The outlook for weanling export prices is even less clear. There is strong demand for weanlings from Canada in the American Midwest, making it difficult for importers there to try to discount prices.
The duty on early weaners weighing around 50 kilograms amounts to $6 per head.
The antidumping duty could be lifted this April if the U.S. International Trade Commission determines that Canadian hog imports have not harmed American producers. The money would then be refunded to those referred to as the importers of record.
There were no signs last week that the duty was stemming the flow of hogs south, although there was a report from Manitoba Agriculture that weanling producers in the province were holding back supplies to see what the market would offer.

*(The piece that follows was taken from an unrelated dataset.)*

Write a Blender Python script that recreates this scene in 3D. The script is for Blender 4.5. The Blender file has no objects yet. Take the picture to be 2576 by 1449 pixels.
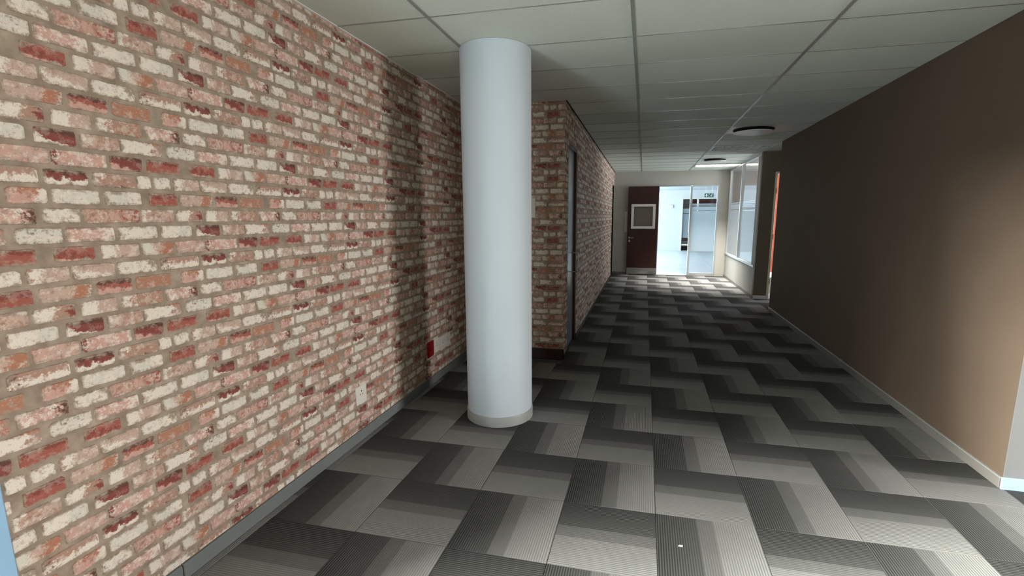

“Pigs are going to keep going south,” said Jason Manness, Maple Leaf’s procurement director for Western Canada. “Producers are fairly confident they are going to win next spring and therefore we are not seeing a backlog of Canadian hogs.”
Manness said most of the pigs that Maple Leaf buys are under contract with producers. When asked whether the packer might try to take advantage of the current situation, he replied: “Most pigs we buy are on contract. That contract is based off the U.S. market, so if the U.S. market goes up or down, so does our price to Canadian producers in Western Canada.”
Contracts between producers and packers can run anywhere from one to five years. There are contracts that guarantee the producer both a market and a price, while others guarantee only a market for the pigs.
There were reports last week of a slight drop in the price of slaughter hogs, but that was attributed to things like the value of the Canadian dollar and some squeezing of packer margins in the U.S., prompting packers to lower their bids.
“That’s not related to anything other than the forces of the market,” Mohr said.